◆ Requirements ◆
Only a number is wanted here: the number of lines of the data that include "parts".

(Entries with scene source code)
[Begin]

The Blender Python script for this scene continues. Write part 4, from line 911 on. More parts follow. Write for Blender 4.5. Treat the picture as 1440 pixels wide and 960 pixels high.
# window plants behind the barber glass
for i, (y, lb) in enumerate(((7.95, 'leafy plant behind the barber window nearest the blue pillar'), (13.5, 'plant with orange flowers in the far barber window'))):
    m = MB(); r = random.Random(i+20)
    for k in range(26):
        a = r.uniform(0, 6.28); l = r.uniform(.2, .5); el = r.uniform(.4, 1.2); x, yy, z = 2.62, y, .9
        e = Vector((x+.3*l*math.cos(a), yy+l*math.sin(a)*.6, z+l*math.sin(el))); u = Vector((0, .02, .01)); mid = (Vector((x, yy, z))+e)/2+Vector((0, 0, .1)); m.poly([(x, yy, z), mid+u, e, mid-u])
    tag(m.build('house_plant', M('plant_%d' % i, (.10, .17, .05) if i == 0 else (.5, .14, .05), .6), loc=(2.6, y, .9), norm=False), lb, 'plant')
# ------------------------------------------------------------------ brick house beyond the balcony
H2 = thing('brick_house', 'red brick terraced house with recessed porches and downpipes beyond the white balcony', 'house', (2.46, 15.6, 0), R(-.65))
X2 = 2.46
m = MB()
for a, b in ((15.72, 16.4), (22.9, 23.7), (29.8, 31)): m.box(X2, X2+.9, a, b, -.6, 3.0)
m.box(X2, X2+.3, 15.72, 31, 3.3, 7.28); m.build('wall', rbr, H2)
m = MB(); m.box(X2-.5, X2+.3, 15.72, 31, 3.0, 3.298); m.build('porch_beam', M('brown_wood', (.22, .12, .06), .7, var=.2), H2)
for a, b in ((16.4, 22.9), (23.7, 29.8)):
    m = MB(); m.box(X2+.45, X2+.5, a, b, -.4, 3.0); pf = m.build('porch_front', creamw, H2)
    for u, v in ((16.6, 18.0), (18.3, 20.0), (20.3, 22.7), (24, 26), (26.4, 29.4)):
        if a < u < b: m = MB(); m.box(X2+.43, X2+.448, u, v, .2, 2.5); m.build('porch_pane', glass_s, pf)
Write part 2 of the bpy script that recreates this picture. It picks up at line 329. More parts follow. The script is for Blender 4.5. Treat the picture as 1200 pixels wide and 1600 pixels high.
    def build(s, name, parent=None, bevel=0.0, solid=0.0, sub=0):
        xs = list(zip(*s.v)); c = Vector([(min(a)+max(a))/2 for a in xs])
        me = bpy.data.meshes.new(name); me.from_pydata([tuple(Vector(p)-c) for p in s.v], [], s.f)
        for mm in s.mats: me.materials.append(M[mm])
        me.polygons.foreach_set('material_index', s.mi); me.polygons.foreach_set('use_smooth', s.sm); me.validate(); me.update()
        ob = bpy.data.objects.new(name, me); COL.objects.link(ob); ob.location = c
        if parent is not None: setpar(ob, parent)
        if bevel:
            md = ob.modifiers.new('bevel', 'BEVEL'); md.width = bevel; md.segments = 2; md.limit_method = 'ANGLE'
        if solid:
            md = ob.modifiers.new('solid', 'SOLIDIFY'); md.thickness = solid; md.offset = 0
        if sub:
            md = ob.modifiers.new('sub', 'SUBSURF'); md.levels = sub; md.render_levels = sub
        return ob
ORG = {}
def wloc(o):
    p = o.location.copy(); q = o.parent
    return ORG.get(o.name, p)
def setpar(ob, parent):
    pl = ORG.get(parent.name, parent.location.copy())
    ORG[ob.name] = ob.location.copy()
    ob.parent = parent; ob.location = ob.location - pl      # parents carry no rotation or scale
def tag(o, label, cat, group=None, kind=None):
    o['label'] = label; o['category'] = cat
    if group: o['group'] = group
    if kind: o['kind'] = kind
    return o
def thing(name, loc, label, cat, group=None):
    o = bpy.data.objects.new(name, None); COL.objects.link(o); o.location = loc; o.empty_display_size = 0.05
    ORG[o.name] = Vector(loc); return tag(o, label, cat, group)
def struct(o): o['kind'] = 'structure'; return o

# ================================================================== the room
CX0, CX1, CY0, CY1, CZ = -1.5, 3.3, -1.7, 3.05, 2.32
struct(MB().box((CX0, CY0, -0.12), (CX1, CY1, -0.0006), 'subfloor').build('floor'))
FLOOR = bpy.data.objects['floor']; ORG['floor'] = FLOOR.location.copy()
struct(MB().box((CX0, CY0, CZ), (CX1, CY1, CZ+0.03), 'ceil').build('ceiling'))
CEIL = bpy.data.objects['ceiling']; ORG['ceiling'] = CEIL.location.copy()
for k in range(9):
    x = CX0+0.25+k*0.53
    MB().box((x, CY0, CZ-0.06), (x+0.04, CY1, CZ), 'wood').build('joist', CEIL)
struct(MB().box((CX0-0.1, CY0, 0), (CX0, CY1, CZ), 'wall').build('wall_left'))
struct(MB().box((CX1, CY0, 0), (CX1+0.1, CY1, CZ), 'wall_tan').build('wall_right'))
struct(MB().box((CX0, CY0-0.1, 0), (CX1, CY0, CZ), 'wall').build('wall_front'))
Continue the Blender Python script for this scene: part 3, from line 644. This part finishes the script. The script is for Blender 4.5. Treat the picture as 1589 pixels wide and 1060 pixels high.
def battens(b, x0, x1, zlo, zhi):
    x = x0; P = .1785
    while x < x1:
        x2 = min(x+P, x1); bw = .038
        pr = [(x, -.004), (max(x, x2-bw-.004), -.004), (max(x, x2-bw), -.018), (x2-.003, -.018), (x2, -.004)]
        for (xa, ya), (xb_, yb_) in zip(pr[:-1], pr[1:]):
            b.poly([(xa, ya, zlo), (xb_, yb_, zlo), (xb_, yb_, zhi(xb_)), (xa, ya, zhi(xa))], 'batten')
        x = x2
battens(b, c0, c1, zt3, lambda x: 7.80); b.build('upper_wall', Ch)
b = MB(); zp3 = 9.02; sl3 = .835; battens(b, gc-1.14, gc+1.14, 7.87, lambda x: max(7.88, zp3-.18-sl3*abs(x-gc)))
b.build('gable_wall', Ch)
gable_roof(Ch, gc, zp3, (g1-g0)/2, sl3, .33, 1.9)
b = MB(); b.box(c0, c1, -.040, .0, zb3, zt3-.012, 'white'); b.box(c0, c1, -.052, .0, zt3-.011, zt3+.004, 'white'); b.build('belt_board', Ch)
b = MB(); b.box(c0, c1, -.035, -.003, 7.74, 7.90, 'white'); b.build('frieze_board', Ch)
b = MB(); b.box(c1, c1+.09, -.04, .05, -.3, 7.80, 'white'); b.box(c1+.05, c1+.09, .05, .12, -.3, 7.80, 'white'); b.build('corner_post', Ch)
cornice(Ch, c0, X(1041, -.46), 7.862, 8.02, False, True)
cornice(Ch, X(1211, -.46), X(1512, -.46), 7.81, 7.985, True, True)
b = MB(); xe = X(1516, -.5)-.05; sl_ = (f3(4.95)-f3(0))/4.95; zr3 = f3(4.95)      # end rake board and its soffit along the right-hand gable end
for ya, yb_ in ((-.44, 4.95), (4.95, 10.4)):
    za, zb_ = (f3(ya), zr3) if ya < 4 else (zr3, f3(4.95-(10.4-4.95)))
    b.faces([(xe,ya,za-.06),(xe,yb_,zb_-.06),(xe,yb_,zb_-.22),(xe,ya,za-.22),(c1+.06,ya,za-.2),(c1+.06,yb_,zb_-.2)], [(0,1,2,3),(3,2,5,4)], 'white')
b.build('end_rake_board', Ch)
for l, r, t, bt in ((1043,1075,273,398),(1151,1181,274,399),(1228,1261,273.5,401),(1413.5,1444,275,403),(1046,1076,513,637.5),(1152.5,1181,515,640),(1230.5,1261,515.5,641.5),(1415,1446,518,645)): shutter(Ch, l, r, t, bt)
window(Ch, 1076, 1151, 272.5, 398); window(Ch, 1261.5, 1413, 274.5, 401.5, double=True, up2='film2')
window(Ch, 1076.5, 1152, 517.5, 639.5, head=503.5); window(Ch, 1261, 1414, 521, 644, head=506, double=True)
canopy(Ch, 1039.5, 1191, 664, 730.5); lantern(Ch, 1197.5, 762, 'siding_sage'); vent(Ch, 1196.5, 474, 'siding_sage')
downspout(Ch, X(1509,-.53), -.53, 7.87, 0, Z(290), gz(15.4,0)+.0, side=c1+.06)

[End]

◆ Reply to the task ◆
2